Calculate the ultimate load on the pile $Q_u$.

$Q_u=Q_{s\left(z=\text{0}\text{m}\text{to}\text{6}\text{.75}\text{m}\right)}+Q_{s\left(z=\text{6}\text{.75}\text{m}\text{to}\text{8}\text{m}\right)}+Q_{s\left(z=\text{8}\text{m}\text{to}\text{18}\text{m}\right)}+Q_p$

Substitute 146.51 kN for $Q_{s\left(z=\text{0}\text{m}\text{to}\text{6}\text{.75}\text{m}\right)}$, 54.26 kN for $Q_{s\left(z=\text{6}\text{.75}\text{m}\text{to}\text{8}\text{m}\right)}$, 434 kN for $Q_{s\left(z=\text{8}\text{m}\text{to}\text{18}\text{m}\right)}$, and 490.5 kN for $Q_p$.

$\begin{array}{c}{Q}_u=146.51+54.26+\text{434}+490.5\\ =1,125.27\text{kN}\end{array}$

Calculate the allowable load on the pile $Q_{\text{all}}$ using the formula.
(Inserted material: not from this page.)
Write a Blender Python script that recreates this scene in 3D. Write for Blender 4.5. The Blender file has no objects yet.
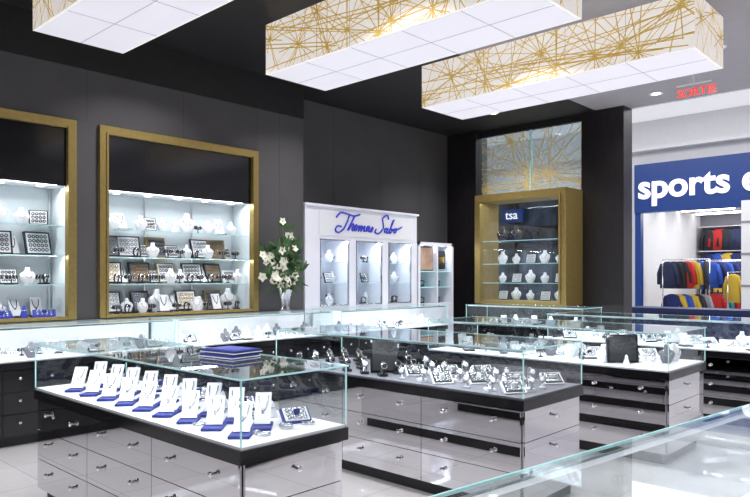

$Q_{\text{all}}=\frac{Q_u}{F_s}$

Substitute 1,125.27 kN for $Q_u$ and 3 for $F_s$.

$\begin{array}{c}{Q}_{\text{all}}=\frac{\text{1,125}\text{.27}}{\text{3}}\\ =\text{375}\text{.1}\text{kN}\end{array}$

Therefore, the load carrying capacity of the pile is $\underset{\_}{\text{375}\text{.1}\text{kN}}$.